Donald Ross Society, Directory of Golf Courses Designed by Donald J. Ross (June 2023). Lists “Green Oaks Country Club (OKA Westmoreland Country Club), Verona, PA,” with 1913 date. Supports the Westmoreland/Green Oaks naming continuity.
Bobby Jones Links and trade-press coverage of 2024 management announcement. Reiterates 1913–14 Ross build sequence and present par-71 description; does not detail architect-led restoration scope.
Western Pennsylvania Golf Association records. Lists Green Oaks as site of WPGA Amateur (1955 champion Tommy Smith) and as host of the 2025 WPGA Mid-Amateur.
Club/industry references to a 1982 U.S. Open local qualifier at Green Oaks and the Ben Crenshaw quotation. These appear in club marketing and trade-press items; a primary USGA record has not been located online. Treat as club-reported history pending archival confirmation.
Newspapers.com clipping (“Green Oaks takes over WCC,” Pittsburgh Press, May 28, 1954) and GolfClubAtlas forum discussions. Together with the Ross Society directory, these support that the Verona course originally operated as Westmoreland Country Club before the 1954 identity split/move. Primary club minutes from 1954 would be the ideal corroboration.

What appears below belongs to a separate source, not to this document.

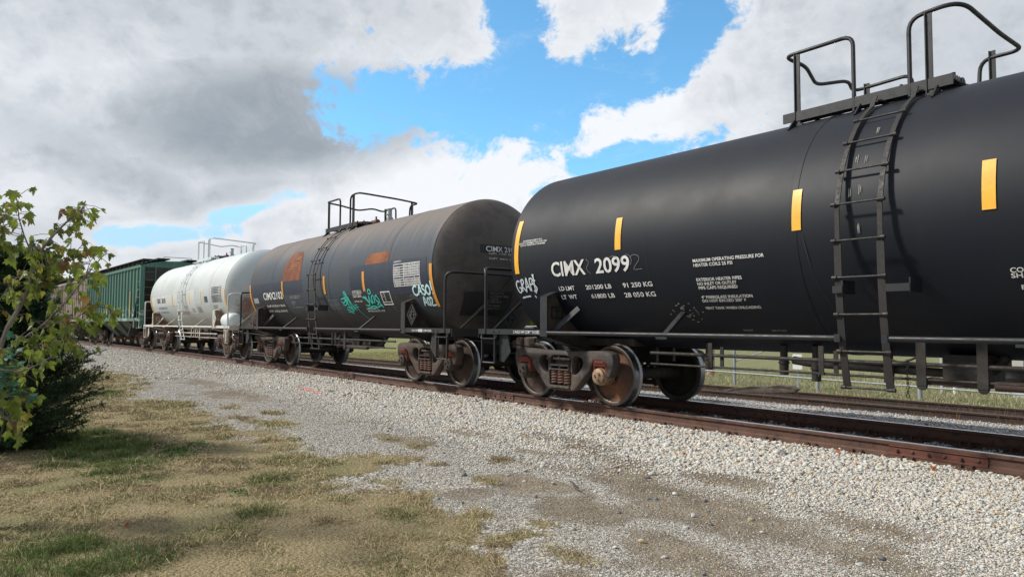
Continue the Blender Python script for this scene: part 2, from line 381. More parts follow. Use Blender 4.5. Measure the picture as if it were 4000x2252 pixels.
# ------------------------------------------------------------------ tank materials
def tankmat(name, base, mottled, streakc, topdust, dustamt, rough, stain=None, dark_bottom=None, spec=.5, samt=.6, streaky=True, headc=None):
    m, t, b, g = mat_new(name); co = objco(t); sp = N(t, 'ShaderNodeSeparateXYZ'); t.links.new(co, sp.inputs[0]); x, y, z = sp.outputs
    c = g.mix(g.ss(g.noise(co, .9, 6, .6, .2), .42, .66), base, mottled)
    sv = g.vscale(co, (7., .6, .6)); st = g.ss(g.noise(sv, 1.3, 7, .68), .50, .72, 0, samt)
    st = g.m('MULTIPLY', st, g.ss(g.noise(co, .45, 3), .38, .62)); c = g.mix(st, c, streakc)
    if dustamt:
        f = g.m('ADD', g.lin(z, 2.75, 3.75, 0, 1), g.m('MULTIPLY', g.m('SUBTRACT', g.noise(sv, .8, 6, .6), .5), .8))
        c = g.mix(g.m('MULTIPLY', g.ss(f, .05, .85), dustamt), c, topdust)
    if dark_bottom:
        f = g.m('ADD', g.lin(z, 1.9, 1.1, 0, 1), g.m('MULTIPLY', g.m('SUBTRACT', g.noise(sv, 1., 6, .6), .5), .9))
        c = g.mix(g.m('MULTIPLY', g.ss(f, .1, .9), .85), c, dark_bottom)
    if headc: c = g.mix(g.m('MULTIPLY', g.ss(g.m('ADD', g.m('ABSOLUTE', x), g.m('MULTIPLY', g.m('SUBTRACT', g.noise(co, 3, 5), .5), .25)), 5.15, 5.32), .85), c, g.mix(g.ss(g.noise(co, 2.2, 7, .65), .4, .65), headc, tuple(v*.62 for v in headc)))
    if stain:      # rust run on one head: (x, y, z, colour, radius y, radius z)
        dx = g.m('DIVIDE', g.m('SUBTRACT', y, stain[1]), stain[4]); dz = g.m('DIVIDE', g.m('SUBTRACT', z, stain[2]), stain[5])
        d = g.m('SQRT', g.m('ADD', g.m('MULTIPLY', dx, dx), g.m('MULTIPLY', dz, dz)))
        d = g.m('ADD', d, g.m('MULTIPLY', g.m('SUBTRACT', g.noise(co, 4, 8, .75), .5), 2.2))
        f = g.m('MULTIPLY', g.ss(d, 1., .25, 0, .8), g.ss(x, stain[0], stain[0]+.1)); c = g.mix(f, c, stain[3])
    # small chips and scratches
    ch = g.ss(g.noise(co, 26, 3, .7), .735, .76, 0, .5); c = g.mix(g.m('MULTIPLY', ch, g.ss(g.noise(co, 1.7, 2), .55, .65)), c, tuple(min(v*5+.1, .6) for v in base))
    t.links.new(c, b.inputs['Base Color']); b.inputs['Specular IOR Level'].default_value = spec
    t.links.new(g.lin(g.noise(sv if streaky else co, 1.1, 5), .3, .7, rough-.03, rough+.06), b.inputs['Roughness'])
    bump(t, b, g.m('ADD', g.noise(co, 1.3, 3), g.m('MULTIPLY', g.noise(co, 90, 3), .06)), .10, .02)
    return m
M['tank1'] = tankmat('satin_black_tank_paint', (.0058,.0086,.0150), (.0085,.0105,.0155), (.022,.021,.021), (.012,.014,.020), .5, .54, samt=.35, spec=.26, streaky=False)
M['tank2'] = tankmat('weathered_black_tank_paint', (.040,.053,.072), (.050,.054,.060), (.020,.042,.080), (.150,.126,.113), .95, .66, dark_bottom=(.044,.036,.029), samt=.8, spec=.30, headc=(.088,.074,.064))
M['tank3'] = tankmat('pale_grey_tank_paint', (.43,.465,.465), (.385,.415,.41), (.42,.40,.36), (.52,.58,.60), .5, .5, stain=(5.22, -.86, 1.80, (.17,.060,.022), .34, .66), dark_bottom=(.47,.455,.41), samt=.35)

RT, ZT, HS, HD = 1.474, 2.3475, 5.22, .60       # tank radius, centre height, seam position, head depth
def onc(x, s, d=0.):                             # point on the shell: x along, s = arc length up from the near side's mid-height
    a = s/RT; return (x, -(RT+d)*math.cos(a), ZT+(RT+d)*math.sin(a))
def headx(rho): return HD*max(0, 1-(rho/RT)**2.0)**.74
def zs(z): return RT*math.asin(max(-1, min(1, (z-ZT)/RT)))
class Deco:
    """flat artwork in (x, s) laid on the curved shell a few mm proud"""
    lay = 0
    def __init__(s, head=None, base=False): s.mb = MB(); s.head = head; Deco.lay += 1; s.d = (.0030 if base else .0085)+.0005*(Deco.lay % 7)
    def map(s, u, v):
        if s.head is not None:                   # u = y, v = z on the right-hand head
            rho = math.hypot(u, v-ZT); return (HS+headx(rho)+s.d+.004, u, v)
        return onc(u, v, s.d)
    def poly(s, pts, step=.12):
        bm = bmesh.new(); vs = [bm.verts.new((p[0], p[1], 0)) for p in pts]; bm.faces.new(vs); s._grid(bm, step)
    def _grid(s, bm, step, grid_u=False):
        v0 = min(v.co.y for v in bm.verts); v1 = max(v.co.y for v in bm.verts)
        for ax, no in ((1, (0,1,0)),) + (((0, (1,0,0)),) if s.head is not None or grid_u else ()):
            lo = min(v.co[ax] for v in bm.verts); hi = max(v.co[ax] for v in bm.verts); k = math.ceil(lo/step+.001)*step
            while k < hi-1e-4:
                pc = (0, k, 0) if ax == 1 else (k, 0, 0)
                bmesh.ops.bisect_plane(bm, geom=bm.verts[:]+bm.edges[:]+bm.faces[:], plane_co=pc, plane_no=no, dist=1e-5); k += step
        bm.verts.ensure_lookup_table(); bm.verts.index_update()
        s.mb.add([s.map(v.co.x, v.co.y) for v in bm.verts], [tuple(v.index for v in f.verts) for f in bm.faces]); bm.free()
    def rect(s, x0, x1, s0, s1, step=.12): s.poly([(x0,s0),(x1,s0),(x1,s1),(x0,s1)], step)
    def text(s, txt, x, v, h, w=None, bold=.0, step=.06, shear=0., space=1.):
        """baseline-left at (x, v); cap height h; stretched to width w when given"""
        me = text_mesh(txt, bold, space); xs = [q.co.x for q in me.vertices]; x0, x1 = min(xs), max(xs); k = h/.70
        kw = (w/(x1-x0)) if w else k
        bm = bmesh.new(); bm.from_mesh(me); bpy.data.meshes.remove(me)
        for q in bm.verts: q.co = (x+(q.co.x-x0)*kw+shear*q.co.y*k, v+q.co.y*k, 0)
        s._grid(bm, step)
    def stroke(s, pts, w, n=6, taper=False, smooth=True):
        P = [Vector((*p, 0)) for p in pts]
        if smooth and len(P) > 2:
            Q = []
            for i in range(len(P)-1):
                p0, p1, p2, p3 = P[max(i-1,0)], P[i], P[i+1], P[min(i+2,len(P)-1)]
                for j in range(n):
                    t = j/n; Q.append(.5*((2*p1)+(p2-p0)*t+(2*p0-5*p1+4*p2-p3)*t*t+(3*p1-p0-3*p2+p3)*t**3))
            Q.append(P[-1]); P = Q
        s.d += .00025; vs = []; m = len(P)
        for i, p in enumerate(P):
            t = (P[min(i+1,m-1)]-P[max(i-1,0)]); t.normalize(); nn = Vector((-t.y, t.x, 0))
            ww = w/2*(math.sin(PI*min(1,(i+.6)/(m*.5))*.5) if taper and i < m/2 else 1)*(max(.25, (m-i)/(m*.5)) if taper and i > m/2 else 1)
            vs += [s.map(*(p+nn*ww).xy), s.map(*(p-nn*ww).xy)]
        s.mb.add(vs, [(2*i, 2*i+1, 2*i+3, 2*i+2) for i in range(m-1)])
    def build(s, name, mat, parent, label=None):
        o = s.mb.build(name, mat, parent, smooth=True, recalc=False, split=False)
        if label: o['label'] = label
        return o
_tc = {}
def text_mesh(txt, bold=0., space=1.):
    cu = bpy.data.curves.new('t', 'FONT'); cu.body = txt; cu.offset = bold; cu.resolution_u = 3; cu.space_character = space
    o = bpy.data.objects.new('t', cu); me = bpy.data.meshes.new_from_object(o)
    bpy.data.objects.remove(o); bpy.data.curves.remove(cu); return me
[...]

Tyler J. Rae “Donald Ross” compilation page. Attributes J.B. McGovern as construction supervisor at “Green Oaks CC (FKA Westmoreland CC).” This is a secondary compilation; confirm against Tufts Archives plan sheets or Westmoreland/Green Oaks board minutes for definitive crediting.
Uncertainties & Items Requiring Verification
Which two holes are not original (post-1914) at Green Oaks: the club states that sixteen original holes remain but does not identify which were replaced/altered; verification would require access to 1913–14 Ross plans, early aerials (e.g., 1930s Penn Pilot imagery), and club minutes describing subsequent alterations.
Construction supervision attribution to J.B. McGovern: cited in a secondary compilation without a digitized primary document. Tufts Archives plan attributions, a Ross firm field report, or contemporaneous Pittsburgh press coverage would settle the matter.